WORK TO DO: Copy verbatim the material from its first line to the line that holds "S = bpy.context.scene", including that line.

COLLECTED DATA:
--- BEGIN ---

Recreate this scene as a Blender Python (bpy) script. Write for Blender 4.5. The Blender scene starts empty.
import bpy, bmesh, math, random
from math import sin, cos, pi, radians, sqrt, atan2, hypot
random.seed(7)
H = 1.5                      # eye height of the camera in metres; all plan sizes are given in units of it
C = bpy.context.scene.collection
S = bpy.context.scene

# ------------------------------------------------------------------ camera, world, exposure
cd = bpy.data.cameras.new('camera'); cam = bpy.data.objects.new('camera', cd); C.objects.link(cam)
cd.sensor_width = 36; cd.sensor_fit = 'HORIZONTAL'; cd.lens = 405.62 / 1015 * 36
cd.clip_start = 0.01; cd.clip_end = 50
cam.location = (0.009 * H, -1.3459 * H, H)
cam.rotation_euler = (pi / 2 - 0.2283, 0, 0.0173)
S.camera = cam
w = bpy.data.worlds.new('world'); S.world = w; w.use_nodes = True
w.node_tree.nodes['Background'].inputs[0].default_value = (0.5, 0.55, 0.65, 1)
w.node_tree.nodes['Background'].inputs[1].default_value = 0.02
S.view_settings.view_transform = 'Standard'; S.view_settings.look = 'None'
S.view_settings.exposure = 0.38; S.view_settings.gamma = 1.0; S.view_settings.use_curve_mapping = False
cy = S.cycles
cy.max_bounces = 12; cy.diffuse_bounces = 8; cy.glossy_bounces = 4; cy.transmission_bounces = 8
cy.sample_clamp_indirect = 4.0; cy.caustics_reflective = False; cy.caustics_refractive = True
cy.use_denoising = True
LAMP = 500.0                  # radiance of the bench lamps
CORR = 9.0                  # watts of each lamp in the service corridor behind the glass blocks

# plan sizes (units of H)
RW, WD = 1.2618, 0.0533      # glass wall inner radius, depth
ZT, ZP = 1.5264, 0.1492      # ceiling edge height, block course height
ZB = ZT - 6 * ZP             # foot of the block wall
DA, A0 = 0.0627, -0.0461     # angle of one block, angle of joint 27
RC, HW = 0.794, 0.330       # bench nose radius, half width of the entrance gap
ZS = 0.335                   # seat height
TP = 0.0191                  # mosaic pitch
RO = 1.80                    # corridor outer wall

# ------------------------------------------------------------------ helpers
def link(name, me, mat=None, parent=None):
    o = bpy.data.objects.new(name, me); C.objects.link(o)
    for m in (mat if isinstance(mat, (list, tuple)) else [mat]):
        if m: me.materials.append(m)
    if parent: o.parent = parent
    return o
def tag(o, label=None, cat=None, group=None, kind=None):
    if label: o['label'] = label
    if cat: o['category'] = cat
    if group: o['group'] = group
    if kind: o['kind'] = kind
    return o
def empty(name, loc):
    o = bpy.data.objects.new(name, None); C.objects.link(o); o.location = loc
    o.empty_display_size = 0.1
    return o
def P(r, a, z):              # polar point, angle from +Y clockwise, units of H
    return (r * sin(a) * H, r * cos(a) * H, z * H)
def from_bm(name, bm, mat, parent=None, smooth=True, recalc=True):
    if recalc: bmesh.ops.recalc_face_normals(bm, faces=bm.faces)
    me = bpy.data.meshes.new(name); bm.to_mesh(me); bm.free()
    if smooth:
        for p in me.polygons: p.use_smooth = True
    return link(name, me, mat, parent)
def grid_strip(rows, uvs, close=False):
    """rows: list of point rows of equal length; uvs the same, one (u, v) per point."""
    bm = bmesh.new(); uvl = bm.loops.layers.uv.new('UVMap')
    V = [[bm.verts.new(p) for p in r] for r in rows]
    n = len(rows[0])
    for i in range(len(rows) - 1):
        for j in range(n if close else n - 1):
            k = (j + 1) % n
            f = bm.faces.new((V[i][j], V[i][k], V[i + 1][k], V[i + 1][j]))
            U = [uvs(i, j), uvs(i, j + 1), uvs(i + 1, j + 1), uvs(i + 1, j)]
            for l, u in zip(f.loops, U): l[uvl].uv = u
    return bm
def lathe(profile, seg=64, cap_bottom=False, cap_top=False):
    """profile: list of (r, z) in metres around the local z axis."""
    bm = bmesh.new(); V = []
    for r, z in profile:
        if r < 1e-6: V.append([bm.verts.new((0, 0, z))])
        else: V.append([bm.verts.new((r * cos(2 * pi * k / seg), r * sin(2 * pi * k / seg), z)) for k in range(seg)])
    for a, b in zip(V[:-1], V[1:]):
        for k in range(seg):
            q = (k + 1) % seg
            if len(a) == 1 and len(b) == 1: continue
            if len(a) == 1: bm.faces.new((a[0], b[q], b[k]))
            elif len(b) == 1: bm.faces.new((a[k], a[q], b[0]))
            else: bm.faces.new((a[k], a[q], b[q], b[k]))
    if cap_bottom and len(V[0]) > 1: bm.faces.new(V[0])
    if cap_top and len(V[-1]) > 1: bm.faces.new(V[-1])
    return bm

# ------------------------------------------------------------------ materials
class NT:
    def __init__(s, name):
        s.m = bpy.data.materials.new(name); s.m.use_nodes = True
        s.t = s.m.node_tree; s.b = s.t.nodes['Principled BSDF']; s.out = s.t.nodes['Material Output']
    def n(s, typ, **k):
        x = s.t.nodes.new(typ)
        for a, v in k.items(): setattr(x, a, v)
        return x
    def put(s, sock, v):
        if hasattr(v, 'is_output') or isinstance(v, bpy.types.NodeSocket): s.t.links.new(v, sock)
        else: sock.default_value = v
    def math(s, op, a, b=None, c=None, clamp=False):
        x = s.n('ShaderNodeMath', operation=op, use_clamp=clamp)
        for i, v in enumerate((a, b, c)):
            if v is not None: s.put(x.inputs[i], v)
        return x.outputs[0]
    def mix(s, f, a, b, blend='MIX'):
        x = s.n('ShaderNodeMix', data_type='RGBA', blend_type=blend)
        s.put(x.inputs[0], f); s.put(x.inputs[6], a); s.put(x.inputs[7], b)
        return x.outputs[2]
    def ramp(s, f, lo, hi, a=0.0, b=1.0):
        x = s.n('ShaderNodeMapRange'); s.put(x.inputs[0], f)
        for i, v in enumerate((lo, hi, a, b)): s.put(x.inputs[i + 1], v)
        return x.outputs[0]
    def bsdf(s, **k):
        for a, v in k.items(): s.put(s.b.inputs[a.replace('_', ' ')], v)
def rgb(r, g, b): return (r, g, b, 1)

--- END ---

ANSWER BELOW:
Recreate this scene as a Blender Python (bpy) script. Write for Blender 4.5. The Blender scene starts empty.
import bpy, bmesh, math, random
from math import sin, cos, pi, radians, sqrt, atan2, hypot
random.seed(7)
H = 1.5                      # eye height of the camera in metres; all plan sizes are given in units of it
C = bpy.context.scene.collection
S = bpy.context.scene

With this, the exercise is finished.